'''

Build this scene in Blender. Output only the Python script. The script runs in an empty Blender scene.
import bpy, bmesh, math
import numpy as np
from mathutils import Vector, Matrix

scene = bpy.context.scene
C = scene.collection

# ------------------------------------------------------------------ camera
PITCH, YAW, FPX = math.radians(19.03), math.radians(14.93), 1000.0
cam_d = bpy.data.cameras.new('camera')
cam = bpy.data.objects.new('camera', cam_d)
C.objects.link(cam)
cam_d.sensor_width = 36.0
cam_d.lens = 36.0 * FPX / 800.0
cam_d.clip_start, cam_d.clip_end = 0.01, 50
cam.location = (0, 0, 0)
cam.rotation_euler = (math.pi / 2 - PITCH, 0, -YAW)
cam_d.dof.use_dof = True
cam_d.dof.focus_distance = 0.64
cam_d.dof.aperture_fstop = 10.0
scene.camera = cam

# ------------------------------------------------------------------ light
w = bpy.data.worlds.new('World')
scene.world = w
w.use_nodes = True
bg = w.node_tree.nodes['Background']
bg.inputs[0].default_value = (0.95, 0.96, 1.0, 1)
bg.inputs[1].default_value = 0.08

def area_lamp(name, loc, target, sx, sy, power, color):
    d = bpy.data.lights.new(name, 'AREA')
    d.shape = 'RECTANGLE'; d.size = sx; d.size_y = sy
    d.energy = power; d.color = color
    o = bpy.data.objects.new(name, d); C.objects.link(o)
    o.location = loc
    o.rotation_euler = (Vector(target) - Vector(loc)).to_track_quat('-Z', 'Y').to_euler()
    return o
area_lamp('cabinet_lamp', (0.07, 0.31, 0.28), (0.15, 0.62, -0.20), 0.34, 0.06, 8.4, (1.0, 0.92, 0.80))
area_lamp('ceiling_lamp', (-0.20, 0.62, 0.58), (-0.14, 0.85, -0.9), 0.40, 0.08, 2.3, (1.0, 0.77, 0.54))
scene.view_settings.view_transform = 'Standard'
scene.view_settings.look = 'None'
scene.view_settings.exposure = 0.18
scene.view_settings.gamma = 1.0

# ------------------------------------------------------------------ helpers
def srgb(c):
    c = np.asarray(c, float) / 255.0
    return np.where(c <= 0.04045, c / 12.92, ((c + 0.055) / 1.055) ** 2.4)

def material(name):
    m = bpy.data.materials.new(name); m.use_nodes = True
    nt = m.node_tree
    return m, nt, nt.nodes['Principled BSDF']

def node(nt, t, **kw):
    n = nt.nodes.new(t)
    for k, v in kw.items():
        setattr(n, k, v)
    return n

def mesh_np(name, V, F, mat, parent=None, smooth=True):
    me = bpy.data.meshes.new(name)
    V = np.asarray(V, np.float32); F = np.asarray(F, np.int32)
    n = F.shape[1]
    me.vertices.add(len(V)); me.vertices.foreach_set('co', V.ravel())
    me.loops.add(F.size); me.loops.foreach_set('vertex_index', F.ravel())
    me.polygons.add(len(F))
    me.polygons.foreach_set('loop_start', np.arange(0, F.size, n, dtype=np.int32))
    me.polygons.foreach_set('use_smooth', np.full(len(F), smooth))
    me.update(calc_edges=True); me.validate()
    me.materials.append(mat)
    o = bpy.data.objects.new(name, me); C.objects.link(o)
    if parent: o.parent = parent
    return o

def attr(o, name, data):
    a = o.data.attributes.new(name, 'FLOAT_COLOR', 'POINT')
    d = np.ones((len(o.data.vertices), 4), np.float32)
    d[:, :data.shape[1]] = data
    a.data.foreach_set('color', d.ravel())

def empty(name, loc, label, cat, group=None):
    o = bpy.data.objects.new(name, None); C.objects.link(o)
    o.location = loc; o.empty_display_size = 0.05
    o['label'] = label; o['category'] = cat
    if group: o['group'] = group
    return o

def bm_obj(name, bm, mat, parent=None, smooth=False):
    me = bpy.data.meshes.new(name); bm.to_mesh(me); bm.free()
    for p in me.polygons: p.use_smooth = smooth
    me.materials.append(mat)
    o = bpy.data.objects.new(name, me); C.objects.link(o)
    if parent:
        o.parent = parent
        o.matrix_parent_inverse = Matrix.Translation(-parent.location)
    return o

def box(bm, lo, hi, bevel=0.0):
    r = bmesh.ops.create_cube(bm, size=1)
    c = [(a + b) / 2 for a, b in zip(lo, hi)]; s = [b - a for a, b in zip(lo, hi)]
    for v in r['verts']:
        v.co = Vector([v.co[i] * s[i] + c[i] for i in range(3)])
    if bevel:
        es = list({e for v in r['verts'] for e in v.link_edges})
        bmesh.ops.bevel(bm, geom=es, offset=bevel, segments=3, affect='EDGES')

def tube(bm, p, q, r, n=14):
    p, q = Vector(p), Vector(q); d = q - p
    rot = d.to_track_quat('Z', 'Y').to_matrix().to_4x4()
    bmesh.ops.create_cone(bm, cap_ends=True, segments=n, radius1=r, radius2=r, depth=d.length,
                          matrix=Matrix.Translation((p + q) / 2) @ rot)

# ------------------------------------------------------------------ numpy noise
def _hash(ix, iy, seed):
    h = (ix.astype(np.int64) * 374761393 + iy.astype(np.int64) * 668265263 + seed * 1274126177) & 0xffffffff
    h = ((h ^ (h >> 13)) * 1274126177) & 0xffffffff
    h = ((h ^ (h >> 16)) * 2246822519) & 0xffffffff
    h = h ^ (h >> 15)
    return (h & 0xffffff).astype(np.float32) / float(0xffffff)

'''

Please print exactly what appears from the first line of the data through the line with "C = scene.collection", including both of those lines and nothing past them.

Build this scene in Blender. Output only the Python script. The script runs in an empty Blender scene.
import bpy, bmesh, math
import numpy as np
from mathutils import Vector, Matrix

scene = bpy.context.scene
C = scene.collection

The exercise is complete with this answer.